It’s turning into a very bad year for publishers of sex magazines aimed at men.
Screw, a weekly flesh magazine published by the larger-than-life Al Goldstein, has suspended publication just shy of its 34th anniversary. Goldstein has bounced employees’ checks, been evicted from his Manhattan offices and missed publishing the last two issues of the weekly.
“Midnight Blue,” his raunchy and freewheeling late-night cable talk show on public access TV, is also off the air – apparently because he hasn’t paid his bill to Time Warner Cable. Goldstein, reached at his estate in Pompano, Fla., vows he’ll return to publish Screw again and get back on cable. But it won’t be easy.
Marshals evicted the one-time porn magazine king and “Midnight Blue” impresario from his offices on West 36th Street on Sept. 9, according to a notice tacked to the door of the offices. He operated under the names Milky Way Productions and Media Ranch.
Gary Wachtler, an attorney for landlord Kaufman Wales Associates, said that Goldstein’s company was evicted for “non payment of rent. They owed approximately $40,000 – six or seven months’ rent.”
Time Warner Cable is also owed at least $12,000, according to Goldstein’s own estimate.

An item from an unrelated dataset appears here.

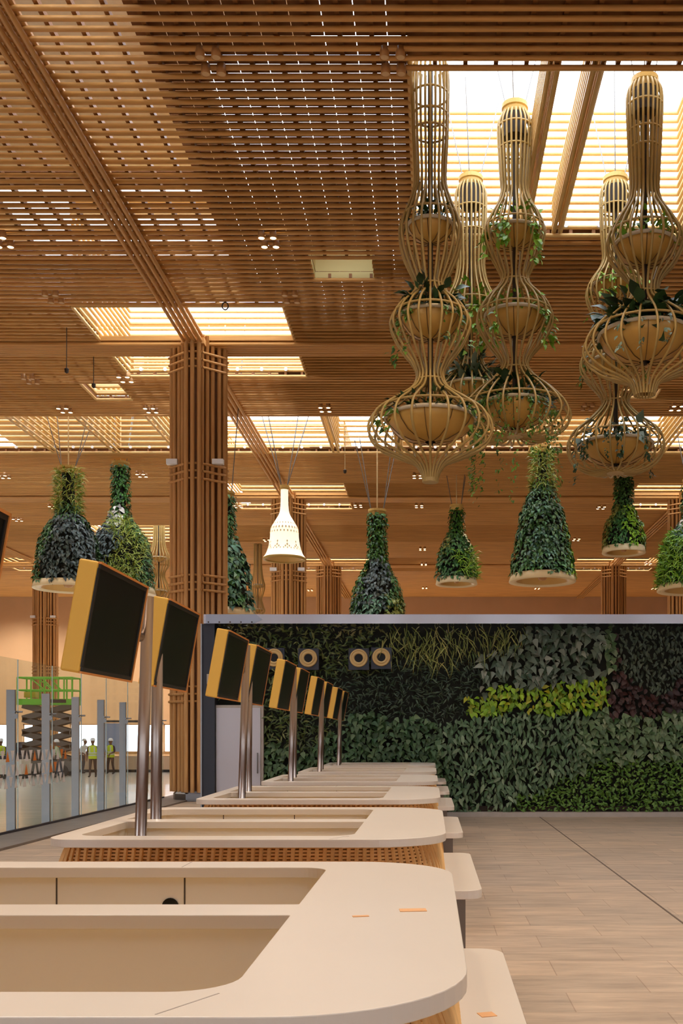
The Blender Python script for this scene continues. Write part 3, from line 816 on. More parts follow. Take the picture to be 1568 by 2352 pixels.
basket('cane planter with two bulges and pointed tip, nearest at the right', 1480, 17.6,
       [(30, 195), (39, 215), (40, 250), (37, 320), (33, 400), (32, 440), (40, 470), (66, 510), (85, 548), (85, 575), (66, 610), (40, 640), (31, 665), (36, 688), (74, 720), (116, 755), (138, 790), (134, 820), (100, 848), (56, 866), (32, 882), (22, 908)],
       [(68, 542, 614), (104, 740, 838)], [(40, 240), (37, 300), (38, 340), (74, 528), (30, 672), (120, 746)], 22, (30, 182, 208), .022,
       [[(L_BRIGHT, 70, .2, .3, 'blade', .4, 0, FO)], [(L_DARK, 130, .3, .7, 'oval', .55, 0, FO), (L_PALE, 60, .1, .5, 'oval', .2, .5, 'trailing_foliage')]])
basket('cane planter with three bulges and flat bottom, behind at the right', 1413, 21.2,
       [(26, 425), (35, 445), (35, 490), (32, 550), (29, 590), (36, 615), (56, 645), (66, 668), (64, 695), (46, 730), (32, 755), (40, 778), (66, 805), (80, 832), (76, 858), (52, 888), (32, 915), (34, 935), (62, 965), (98, 995), (110, 1025), (98, 1060), (60, 1082), (16, 1084)],
       [(52, 640, 690), (60, 815, 870), (84, 998, 1072)], [(35, 475), (32, 530), (60, 650), (74, 815), (31, 920), (98, 995)], 22, (27, 408, 432), .02,
       [[(L_BRIGHT, 70, .14, .5, 'oval', .35, .6, FO)], [(L_VINE, 60, .12, .5, 'oval', .2, .4, FO)], [(L_PALE, 60, .24, .7, 'heart', .4, 0, FO), (L_DARK, 160, .11, .5, 'oval', .3, 1.0, 'trailing_foliage')]])
basket('small far cane planter hanging just left of the closest column', 365, 55,
       [(12, 1190), (13, 1240), (17, 1262), (25, 1280), (24, 1296), (14, 1314), (14, 1328), (24, 1348), (27, 1362), (18, 1378), (6, 1386)],
       [(17, 1276, 1292), (18, 1352, 1372)], [(24, 1280), (24, 1352)], 18, None, .025, [[], []])
basket('small far cane planter peeping from behind the planted bell at the column', 592, 57,
       [(9, 1240), (9, 1300), (12, 1328), (16, 1345), (13, 1362), (9, 1376), (13, 1392), (16, 1404), (5, 1416)],
       [(11, 1340, 1352), (11, 1396, 1408)], [(15, 1345)], 16, None, .022, [[], []])

# ------------------------------------------------------------------ planted bells
def lf_(n, cols): return leafmat(n, [tuple(min(255, v * 1.22) for v in q) for q in cols])
LEAFB = {
 'moss': lf_('bell_moss', [(34, 72, 22), (60, 104, 34), (24, 52, 18)]),
 'tuft': lf_('bell_tuft', [(96, 120, 34), (150, 156, 66), (64, 92, 24)]),
 'dark': lf_('bell_dark', [(34, 46, 44), (62, 78, 74), (24, 34, 34), (88, 100, 98)]),
 'green': lf_('bell_green', [(36, 76, 36), (66, 112, 58), (26, 54, 26), (94, 130, 80)]),
 'teal': lf_('bell_teal', [(44, 86, 64), (84, 126, 104), (30, 62, 46), (116, 150, 128)]),
 'lime': lf_('bell_lime', [(96, 140, 36), (134, 170, 56), (66, 108, 26)]),
 'olive': lf_('bell_olive', [(86, 100, 44), (128, 134, 70), (60, 76, 34)]),
 'white': lf_('bell_white', [(150, 152, 146), (196, 194, 186), (110, 110, 108)])}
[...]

Chip Maloney, editor of Screw until a few weeks ago, said that Goldstein had been bouncing employee paychecks. “I had my last two paychecks returned by the bank,” said Maloney. “They don’t call it Screw for nothing.”
He’s since taken a job at a new magazine, New York Hot Sex, also known as NYHS – a freebie that will be distributed inside Starbucks and some record outlets starting this week.
Goldstein blamed all his problems on “the mafia. My distributor was f – – – ing me,” he said.
Goldstein also claims that Maloney was fired, a claim that Maloney says is patently false.
“He said I was fired when he heard I had taken a job with someone else,” counters Maloney.
Goldstein vows to resume publication in the next few weeks. “I’m coming to New York Friday to find a non-mafia distributor to handle the magazine,” Goldstein said. “I’ll have $200,000 – it’s called a bridge loan – then in a few weeks I’ll have another $500,000 from a mortgage on the house,” he said.
“I have money problems . . . We’ve been in the toilet the last few years,” he conceded before he hung up the phone because, he said, “you don’t listen.”
Goldstein is the second porn king to hit the skids this year.
Penthouse publisher Bob Guccione put his General Media empire into Chapter 11 bankruptcy after defaulting on loan payments to Kennedy Funding.
Guccione is continuing to operate while he seeks to come to terms with his creditors.